**Goal:** Extract all lines containing "script".

**Stored rows:**
_____
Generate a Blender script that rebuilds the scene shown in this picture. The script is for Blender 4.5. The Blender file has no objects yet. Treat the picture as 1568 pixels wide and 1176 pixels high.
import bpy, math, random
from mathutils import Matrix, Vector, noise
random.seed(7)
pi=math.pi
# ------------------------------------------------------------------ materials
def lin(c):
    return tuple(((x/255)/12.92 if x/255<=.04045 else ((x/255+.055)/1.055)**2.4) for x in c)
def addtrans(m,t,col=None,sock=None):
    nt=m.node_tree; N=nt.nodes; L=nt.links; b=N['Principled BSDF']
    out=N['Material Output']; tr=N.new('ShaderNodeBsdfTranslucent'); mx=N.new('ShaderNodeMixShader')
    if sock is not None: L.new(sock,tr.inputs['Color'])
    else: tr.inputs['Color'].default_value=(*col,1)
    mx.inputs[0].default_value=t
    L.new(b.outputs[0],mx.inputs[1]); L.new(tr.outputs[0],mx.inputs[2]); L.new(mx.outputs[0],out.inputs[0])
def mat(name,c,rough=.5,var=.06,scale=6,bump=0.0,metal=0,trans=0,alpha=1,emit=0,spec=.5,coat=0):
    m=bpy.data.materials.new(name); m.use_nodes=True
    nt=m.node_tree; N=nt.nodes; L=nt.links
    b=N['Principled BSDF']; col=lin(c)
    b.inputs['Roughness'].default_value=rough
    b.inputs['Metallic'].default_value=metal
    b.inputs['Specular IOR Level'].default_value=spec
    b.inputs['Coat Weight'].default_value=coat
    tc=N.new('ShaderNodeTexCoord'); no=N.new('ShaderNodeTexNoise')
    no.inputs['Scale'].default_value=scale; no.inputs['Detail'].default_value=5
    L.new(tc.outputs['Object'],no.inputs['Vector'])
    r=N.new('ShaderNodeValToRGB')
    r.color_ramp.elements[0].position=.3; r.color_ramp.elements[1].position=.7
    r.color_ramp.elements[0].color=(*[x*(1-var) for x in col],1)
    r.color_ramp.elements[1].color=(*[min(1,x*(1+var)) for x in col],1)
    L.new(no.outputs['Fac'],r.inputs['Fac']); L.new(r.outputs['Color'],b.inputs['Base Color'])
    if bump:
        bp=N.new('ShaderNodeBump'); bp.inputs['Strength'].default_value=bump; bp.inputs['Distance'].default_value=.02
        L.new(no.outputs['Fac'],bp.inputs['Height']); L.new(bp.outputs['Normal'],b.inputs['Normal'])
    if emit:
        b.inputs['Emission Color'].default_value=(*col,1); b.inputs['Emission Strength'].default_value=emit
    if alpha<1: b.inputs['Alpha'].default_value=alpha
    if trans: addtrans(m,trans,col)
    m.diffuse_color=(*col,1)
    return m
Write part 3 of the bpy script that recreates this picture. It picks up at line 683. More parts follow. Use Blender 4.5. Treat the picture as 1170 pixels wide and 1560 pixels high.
_____
**Task output:**
Generate a Blender script that rebuilds the scene shown in this picture. The script is for Blender 4.5. The Blender file has no objects yet. Treat the picture as 1568 pixels wide and 1176 pixels high.
Write part 3 of the bpy script that recreates this picture. It picks up at line 683. More parts follow. Use Blender 4.5. Treat the picture as 1170 pixels wide and 1560 pixels high.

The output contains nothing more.